В действительности и «лежащий» и «молящийся» близки к некоему нейтральному состоянию, от которого порой отдаляются — или в сторону жизни, или в сторону блаженного покоя и неподвижности. Колебания эти очень интересны и определяются импульсами ученой мысли или спиритуальности, письменной культуры, поэтому они и более изучены. Но еще интереснее и производит еще большее впечатление эта центральная зона нейтральности, где соединяются «лежащий» и «молящийся». В этой изначальной нейтральности необходимо распознать один из поздних аспектов отношения к смерти как к «прирученной смерти». Это отношение лучше всего выражает себя в концепции requies, покоя.

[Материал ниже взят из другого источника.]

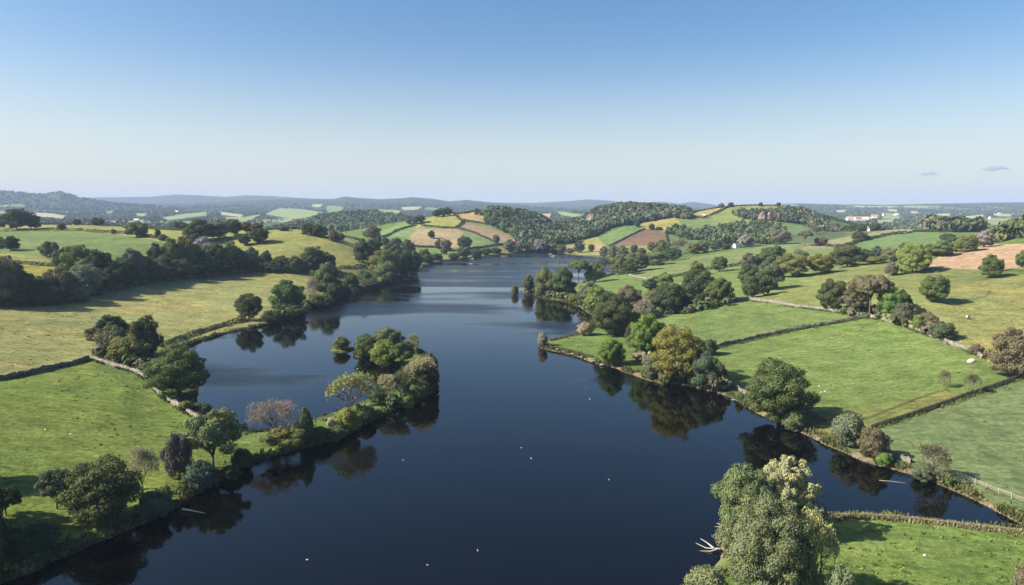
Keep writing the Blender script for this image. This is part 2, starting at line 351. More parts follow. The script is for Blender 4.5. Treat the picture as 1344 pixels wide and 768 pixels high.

Связь эта отнюдь не очевидна, о ней нужно догадываться по немому языку образов и их логики, за рамками письменной культуры. Вера в некое нейтральное состояние после смерти, столь печальное в одних культурах (серый мир Аида в античной мифологии) и столь блаженное в других (спящие из Эфеса), продолжала жить, несмотря на все умолчания или враждебность церкви. Она продолжала жить в элементарных и неявных формах, никогда до конца не осознававшихся современниками. Эта вера вела к глубокому отрицанию дуализма человеческой сущности, отрицанию противопоставления живых и мертвых, отрицанию полного слияния человеческой участи в потустороннем мире с несказанной славой небесных созданий. Эта вера оказалась изжитой к XI в. и вытесненной эсхатологией более ортодоксальной. Но она была лишь оттеснена и вновь обнаружила себя с появлением первых видимых надгробий и модели «лежащего», которая перевела эту веру на язык пластических форм. Вера в нейтральное состояние будет жить до конца Средневековья, и именно она вопреки первоначальной идее, заложенной в модели «молящегося», поместит эту модель в русло традиции неподвижности и покоя. Великое глубинное течение утверждало на протяжении полутысячелетия в надгробной иконографии — ив коллективной чувствительности людей — некие константы, которых письменная культура не выражает и даже игнорирует. Представление о потустороннем мире, переносившееся этим глубинным течением от поколения к поколению, не совпадало точно с тем, какое внушала церковь.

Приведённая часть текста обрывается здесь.